Eindeutiger Mehrwert der EU-Programme
Die Studie macht abstrakte Risiken greifbar. Die Autorinnen Dr. Dr. h.c. Haering und Sandra Wirth haben zahlreiche Expertinnen und Experten befragt und internationale Wirkungsmodelle ausgewertet. Das Ergebnis ist klar: Die EU-Forschungsprogramme bringen der Schweiz einen spürbaren wirtschaftlichen, wissenschaftlichen und gesellschaftlichen Nutzen. Zwar konnten die Übergangsfinanzierungen zwischen 2021 und 2024 kurzfristig negative Effekte abdämpfen – den strukturellen Schaden verhindern sie nicht.
Die Simulation, die in der EU für die Abschätzung der Folge politischer Massnahmen verwendet wird, zeigt zudem, dass Horizon Europe das BIP in der EU um bis zu 0,17 Prozent (bezogen auf 2020) steigern kann – vor allem durch mehr Produktivität dank höherer Investitionen in Forschung und Entwicklung.

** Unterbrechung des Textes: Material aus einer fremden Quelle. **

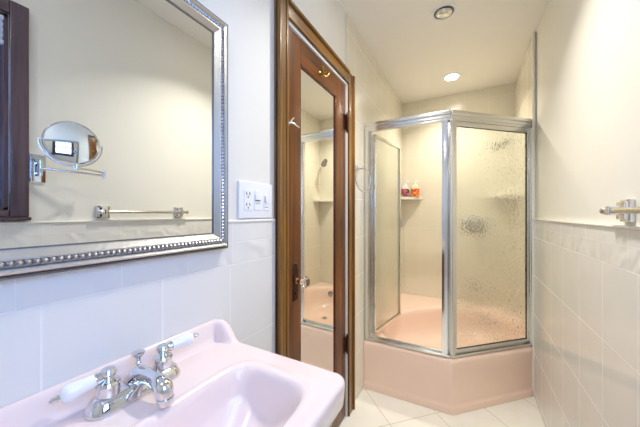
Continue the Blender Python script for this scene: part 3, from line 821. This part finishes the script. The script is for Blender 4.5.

Dabei wird deutlich: Forschungsinvestitionen wirken stärker, wenn sie grenzüberschreitend gebündelt werden, statt national vereinzelt zu bleiben.
Eingeschränkte Beteiligung schwächt Wettbewerbsfähigkeit
Diese makroökonomischen Simulationen der EU, das der Studie zugrundeliegende Wirkungsmodell und die Schätzungen des schweizerischen Staatssekretariats für Bildung, Forschung und Innovation (2019) unterstreichen, dass sich die negativen Effekte der eingeschränkten Beteiligung der Schweiz an den EU-Programmen auf die Wettbewerbsfähigkeit der wissensbasierten Industrie insgesamt niederschlagen.
Die Schweiz verlor durch den eingeschränkten Zugang nicht nur einzelne Projekte, sondern an strategischer Präsenz entlang der gesamten Wertschöpfungskette – von Forschung über Innovation bis hin zu Marktgestaltung und Regulierung. Ihre Interessen waren im europäischen Wissenschafts- und Innovationsraum weniger sichtbar, weniger wirksam und weniger eingebunden. Und das in einer Zeit, in der globale Herausforderungen, wie der Klimawandel oder Sicherheitsfragen, nicht mehr im nationalen Kontext gelöst werden können. Besonders behindert waren gemäss Studie junge Forscherinnen und Forscher, Studierende sowie kleine und mittelgrosse Betriebe in Hightech-Branchen. Gerade diese Zielgruppen der EU-Programme sind für die Zukunft der Schweiz relevant.
Anschluss bei Zukunftstechnologien sichern
Eine Vollassoziierung der Schweiz an den EU-Programmen ist auch für die Wettbewerbsfähigkeit Europas relevant – insbesondere in Zeiten zunehmender Blockbildung und verschärfter Konkurrenz zwischen Europa, Asien und den USA. Durch den Ausschluss der Schweiz von zentralen Hightech-Bereichen wie Digitalisierung sowie Zukunftstechnologien wie Quantum, Halbleiter, Space oder Cyber werden letztlich beide Seiten behindert.
Grundlegende Innovationen basieren auf langfristigen Forschungen und auf Entwicklungen, die öffentlich gefördert wurden. Forschung und Innovation sind dabei auf stabile Rahmenbedingungen angewiesen. Die Lösung liegt auf dem Tisch: Eine Assoziierung an Horizon Europe ist möglich – und dringend nötig. Die Schweiz darf sich die Chance der Bilateralen III nicht entgehen lassen.